Begin at the first line and end at the line containing "def RZ(z): return H+(z-1.5)*K". Extract exactly those lines.

** start of Information shown **

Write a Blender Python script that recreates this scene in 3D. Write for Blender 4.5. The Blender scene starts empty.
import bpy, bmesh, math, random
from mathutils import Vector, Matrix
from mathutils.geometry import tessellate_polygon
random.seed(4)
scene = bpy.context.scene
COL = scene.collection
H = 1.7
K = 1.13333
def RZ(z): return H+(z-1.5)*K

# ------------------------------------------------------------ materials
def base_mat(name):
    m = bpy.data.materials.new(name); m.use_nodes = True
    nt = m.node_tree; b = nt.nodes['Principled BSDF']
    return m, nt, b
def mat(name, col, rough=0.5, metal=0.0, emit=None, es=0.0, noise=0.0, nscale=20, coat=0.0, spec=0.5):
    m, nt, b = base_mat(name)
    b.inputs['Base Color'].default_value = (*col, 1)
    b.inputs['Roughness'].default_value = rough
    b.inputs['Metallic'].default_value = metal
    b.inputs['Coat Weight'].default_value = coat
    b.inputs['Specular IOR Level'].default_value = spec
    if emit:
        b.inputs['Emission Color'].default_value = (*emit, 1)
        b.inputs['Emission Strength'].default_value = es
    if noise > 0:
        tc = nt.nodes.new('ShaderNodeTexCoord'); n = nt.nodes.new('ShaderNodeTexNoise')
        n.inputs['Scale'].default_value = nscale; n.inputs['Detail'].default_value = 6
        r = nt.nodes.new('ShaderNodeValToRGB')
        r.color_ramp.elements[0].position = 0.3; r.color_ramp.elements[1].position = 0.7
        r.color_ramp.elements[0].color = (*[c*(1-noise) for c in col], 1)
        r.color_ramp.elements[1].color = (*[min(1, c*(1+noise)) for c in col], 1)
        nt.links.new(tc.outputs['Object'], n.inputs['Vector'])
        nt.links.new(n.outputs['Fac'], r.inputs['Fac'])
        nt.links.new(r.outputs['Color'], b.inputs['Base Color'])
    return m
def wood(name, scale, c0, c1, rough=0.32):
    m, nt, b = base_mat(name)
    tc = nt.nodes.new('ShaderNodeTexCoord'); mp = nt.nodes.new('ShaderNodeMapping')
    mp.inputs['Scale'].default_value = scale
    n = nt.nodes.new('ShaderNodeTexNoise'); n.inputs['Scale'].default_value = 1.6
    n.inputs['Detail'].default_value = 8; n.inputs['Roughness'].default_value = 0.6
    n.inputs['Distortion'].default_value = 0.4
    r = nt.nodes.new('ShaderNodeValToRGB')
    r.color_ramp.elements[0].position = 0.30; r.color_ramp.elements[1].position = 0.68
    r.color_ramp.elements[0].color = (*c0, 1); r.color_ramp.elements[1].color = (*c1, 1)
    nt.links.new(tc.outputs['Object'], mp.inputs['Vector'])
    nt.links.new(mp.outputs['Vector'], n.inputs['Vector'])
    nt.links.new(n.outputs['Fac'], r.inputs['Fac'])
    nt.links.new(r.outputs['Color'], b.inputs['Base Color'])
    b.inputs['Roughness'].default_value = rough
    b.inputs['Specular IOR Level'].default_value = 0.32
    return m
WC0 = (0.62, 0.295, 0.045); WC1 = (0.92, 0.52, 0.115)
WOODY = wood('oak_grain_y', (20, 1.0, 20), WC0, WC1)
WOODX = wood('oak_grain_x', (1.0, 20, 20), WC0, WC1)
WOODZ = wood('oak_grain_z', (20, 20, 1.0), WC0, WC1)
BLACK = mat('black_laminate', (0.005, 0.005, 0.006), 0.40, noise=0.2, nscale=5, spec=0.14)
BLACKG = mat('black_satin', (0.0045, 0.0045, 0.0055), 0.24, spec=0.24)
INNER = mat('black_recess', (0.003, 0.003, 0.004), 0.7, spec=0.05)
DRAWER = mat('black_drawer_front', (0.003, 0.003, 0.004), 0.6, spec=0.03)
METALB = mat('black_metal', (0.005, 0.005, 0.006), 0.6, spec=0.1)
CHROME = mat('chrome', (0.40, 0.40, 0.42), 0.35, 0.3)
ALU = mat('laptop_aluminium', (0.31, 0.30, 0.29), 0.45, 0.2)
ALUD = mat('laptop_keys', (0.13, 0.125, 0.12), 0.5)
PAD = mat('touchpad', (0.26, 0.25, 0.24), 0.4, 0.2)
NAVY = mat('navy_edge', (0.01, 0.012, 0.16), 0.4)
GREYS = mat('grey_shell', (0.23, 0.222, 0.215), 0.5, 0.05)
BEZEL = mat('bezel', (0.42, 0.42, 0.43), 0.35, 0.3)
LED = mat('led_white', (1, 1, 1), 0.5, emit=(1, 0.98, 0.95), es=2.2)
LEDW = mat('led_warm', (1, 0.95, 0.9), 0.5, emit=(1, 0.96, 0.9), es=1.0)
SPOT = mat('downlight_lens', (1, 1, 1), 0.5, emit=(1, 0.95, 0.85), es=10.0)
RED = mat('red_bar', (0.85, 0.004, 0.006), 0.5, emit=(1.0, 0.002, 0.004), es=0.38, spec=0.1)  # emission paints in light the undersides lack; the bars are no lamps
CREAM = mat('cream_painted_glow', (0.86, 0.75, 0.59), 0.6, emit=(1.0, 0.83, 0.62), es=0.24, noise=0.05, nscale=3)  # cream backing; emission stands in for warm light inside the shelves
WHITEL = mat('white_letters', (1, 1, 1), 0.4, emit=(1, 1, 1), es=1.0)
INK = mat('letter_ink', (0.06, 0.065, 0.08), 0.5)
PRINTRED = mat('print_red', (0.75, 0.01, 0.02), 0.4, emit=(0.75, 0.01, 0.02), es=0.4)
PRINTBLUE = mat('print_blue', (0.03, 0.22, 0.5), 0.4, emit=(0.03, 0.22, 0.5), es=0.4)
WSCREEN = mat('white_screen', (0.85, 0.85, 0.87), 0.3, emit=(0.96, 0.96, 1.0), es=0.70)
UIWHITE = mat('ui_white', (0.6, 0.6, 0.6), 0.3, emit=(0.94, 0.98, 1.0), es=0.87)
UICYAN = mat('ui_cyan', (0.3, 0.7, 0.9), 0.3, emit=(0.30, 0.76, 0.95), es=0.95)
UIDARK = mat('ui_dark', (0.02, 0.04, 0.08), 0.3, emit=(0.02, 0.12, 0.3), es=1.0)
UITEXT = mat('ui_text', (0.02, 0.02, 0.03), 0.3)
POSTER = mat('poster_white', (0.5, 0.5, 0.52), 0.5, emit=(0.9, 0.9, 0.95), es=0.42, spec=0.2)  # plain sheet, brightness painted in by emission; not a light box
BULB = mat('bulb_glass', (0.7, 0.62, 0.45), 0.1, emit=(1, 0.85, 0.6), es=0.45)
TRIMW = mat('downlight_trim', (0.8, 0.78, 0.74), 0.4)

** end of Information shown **

## Written reply
Write a Blender Python script that recreates this scene in 3D. Write for Blender 4.5. The Blender scene starts empty.
import bpy, bmesh, math, random
from mathutils import Vector, Matrix
from mathutils.geometry import tessellate_polygon
random.seed(4)
scene = bpy.context.scene
COL = scene.collection
H = 1.7
K = 1.13333
def RZ(z): return H+(z-1.5)*K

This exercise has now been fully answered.